When it comes to relations between the United States and Russia, it can be hard to tease out the politics from the personalities. Sovietologist and political scientist William Taubman has made this task into something of a specialty. He has studied Russian language, politics and culture for 50 years, and is the Pulitzer Prize-winning author of the biography, "Khrushchev: The Man and his Era" (W.W. Norton & Co./2003).
Taubman says that although Russian President Vladimir Putin and President Donald Trump initially seemed poised to make a deal, the two countries have returned to a “new Cold War,” with deeply-rooted aggressions that are both real and perceived. Taubman is giving a talk entitled, “What’s Up With Russia?” at a ticketed event at the Carolina Hotel in Pinehurst, North Carolina at 6:30 p.m. tonight.
Host Frank Stasio talks with Taubman, Bertrand Snell Professor of Political Science Emeritus at Amherst College, about his life’s work.
INTERVIEW HIGHLIGHTS
On the current state of Russia:
Russia is in a bad state in some ways and in a good state in other ways. Putin managed to bring it back from what he describes as a miserable time in the ‘90s. And from what he describes as the greatest political catastrophe of the 20th century, the collapse of the Soviet Union. So people are living better than they have for many years.
But, on the other hand, as a result of the sanctions imposed by the West, and the fall in oil and gas prices, the standard of living is now going down after going up. Many people would like to demonstrate...Hundreds of thousands came out in 2011-2012. And Mr. Putin didn’t like that. So he began arresting them and threatening them. And so they went back inside, many of them, to avoid being detained. So in that sense, Russia is an unhappier place than you might expect.
On Putin’s approach to building power:
Putin’s formula is to build his legitimacy now through nationalism and annexation of Crimea...What he and his media portray as a victorious war in Syria and their intervention in Ukraine. That is, until a few years ago, he seemed to be buying the loyalty of the Russian people by improving their living standards. But now he’s buying it by appearing to be a victorious statesman and warrior. And that of course makes life more difficult for the people around him and for us.

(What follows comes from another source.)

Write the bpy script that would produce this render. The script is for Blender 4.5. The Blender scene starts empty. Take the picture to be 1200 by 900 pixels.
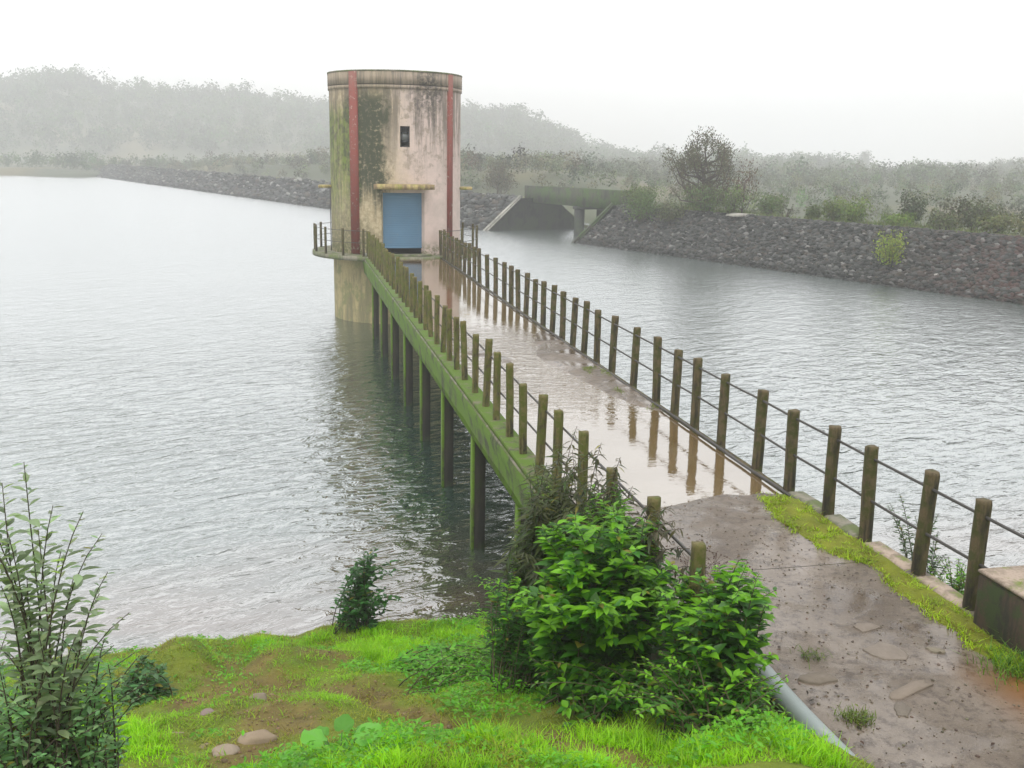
import bpy, math, random
import numpy as np
from mathutils import Vector, Matrix

rnd = random.Random(11)
rng = np.random.default_rng(11)
SC = bpy.context.scene
COL = SC.collection
R = math.radians

# ------------------------------------------------------------------ camera
CAM_Z = 6.12
cam_data = bpy.data.cameras.new('camera')
cam = bpy.data.objects.new('camera', cam_data)
COL.objects.link(cam)
SC.camera = cam
cam_data.sensor_width = 36.0
cam_data.lens = 36.0                      # focal length equal to the picture width
cam_data.clip_start = 0.1
cam_data.clip_end = 6000
yaw, pitch, roll = R(12.418), R(12.558), R(1.0)
fwd = Vector((math.sin(yaw) * math.cos(pitch), math.cos(yaw) * math.cos(pitch), -math.sin(pitch)))
rgt = Vector((math.cos(yaw), -math.sin(yaw), 0))
upv = rgt.cross(fwd)
r2 = math.cos(roll) * rgt + math.sin(roll) * upv
u2 = -math.sin(roll) * rgt + math.cos(roll) * upv
cam.matrix_world = Matrix(((r2.x, u2.x, -fwd.x, 0), (r2.y, u2.y, -fwd.y, 0), (r2.z, u2.z, -fwd.z, CAM_Z), (0, 0, 0, 1)))

# ------------------------------------------------------------------ world, sun, exposure
SUN_EL, SUN_AZ = 58, 205                   # behind the camera's left shoulder, lost in cloud
world = bpy.data.worlds.new('World')
SC.world = world
world.use_nodes = True
wn, wl = world.node_tree.nodes, world.node_tree.links
wn.clear()
w_out = wn.new('ShaderNodeOutputWorld')
bg = wn.new('ShaderNodeBackground')
sky = wn.new('ShaderNodeTexSky')
sky.sky_type = 'NISHITA'
sky.sun_disc = False
sky.sun_elevation = R(SUN_EL)
sky.sun_rotation = R(SUN_AZ)
sky.dust_density = 4.0
hsv = wn.new('ShaderNodeHueSaturation')
hsv.inputs['Saturation'].default_value = 0.25
wl.new(sky.outputs[0], hsv.inputs['Color'])
tc = wn.new('ShaderNodeTexCoord')
mp = wn.new('ShaderNodeMapping')
mp.inputs['Scale'].default_value = (1, 1, 3.0)
wl.new(tc.outputs['Generated'], mp.inputs[0])
nz = wn.new('ShaderNodeTexNoise')
nz.inputs['Scale'].default_value = 1.7
nz.inputs['Detail'].default_value = 5
nz.inputs['Roughness'].default_value = 0.5
wl.new(mp.outputs[0], nz.inputs['Vector'])
cr = wn.new('ShaderNodeValToRGB')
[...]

On Russian interference in the U.S. election:
One thing you have to go back to is that when the Soviet Union collapsed, at that time and for the next 10 years, the United States worked in various ways – out in the open – through agencies like USAID and others to help the Russians learn to practice democracy. We had people over there helping them to run campaigns and that sort of thing. But to a guy like Putin – in the KGB at that time and retaining that psychology – that looked to him like interference in their internal affairs. And although I can’t prove it, I am absolutely certain that when Putin put his minions up to interfering in our election, he said to himself: It’s no different. They interfered in our elections. We’re going to interfere in their elections.
On the unfolding Trump-Putin relationship:
Up until now, Trump has been very positive about Putin, as Putin has been about Trump. And I must say that, as a Russia specialist all these years and somebody who watches the new Cold War closely, my thought was that this was not a bad thing. And that Trump might indeed be able to do a deal with Putin, which might be useful to both sides and the world. In the sense that, I think the new Cold War is too nasty. The new Cold War is nastier than it needs to be.
You know, we’ve gotten to the point where it’s as if no senator or congressman in the United States can say the word “Putin” without prefacing it with “murderer” and “thug.” Putin is not a nice person. He’s a bad person. But it doesn’t help to conduct relations with somebody by prefacing their name with “murderer” or “thug.” So to the extent Trump wanted to make a deal, depending upon the nature of the deal, it might have been a good thing.